Capuano urged support for his amendment: “Very simply, it [the amendment] requires any airline charging a baggage fee to tell us what it is so that when you want to go online and get a hundred dollar ticket, you know it's going to cost you $120 for the baggage or whatever….The second thing it does is it simply says, if you collect a baggage fee and you lose that bag, that you have to refund the baggage fee. Very simple….Everybody who travels, everybody who flies knows that these two issues have become problems.”

Rep. John Mica (R-FL) opposed the amendment: “I strongly favor the disclosure of fees by airlines. I think that fees ought to be refunded when bags arrive late, damaged, or just lost. As drafted, the amendment goes far beyond that and allows…some unfairness to contractual agreements, first of all, with global distribution systems and ticket agents. This requirement tips the scales in favor of global distribution systems and their business relationships with airlines, and global distribution systems are not charitable organizations. They're owned by private equity firms, hedge funds, and exist to make money in the travel industry, and we would tip the balance in this requirement for them.”

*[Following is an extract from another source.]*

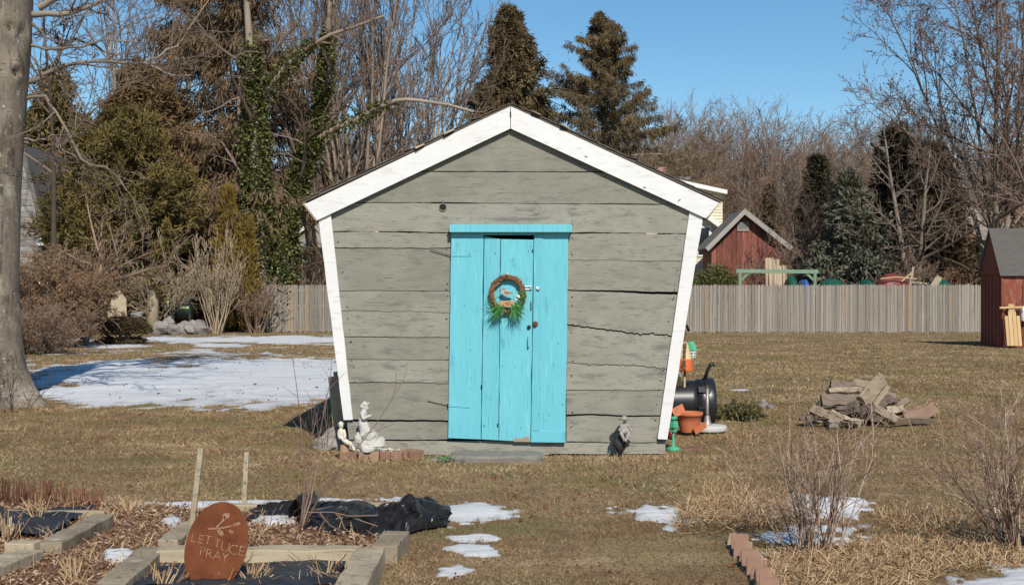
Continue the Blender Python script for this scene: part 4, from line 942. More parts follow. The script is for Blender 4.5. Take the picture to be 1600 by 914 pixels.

Capuano responded: “I respectfully disagree. There is nothing in this proposal, as drafted at the moment, that would require anyone to disclose any information to anyone they are not already giving information to. If an airline is already doing work with Orbitz or Expedia or KAYAK or any of those, they're already giving them all of the information.”

The House rejected this amendment by a vote of 187-235. Voting “yea” were 175 Democrats and 12 Republicans. 221 Republicans and 14 Democrats voted “nay.” As a result, the House rejected an amendment that would have required ticket agents and all other sellers of airplane tickets to disclose the cost of checking baggage.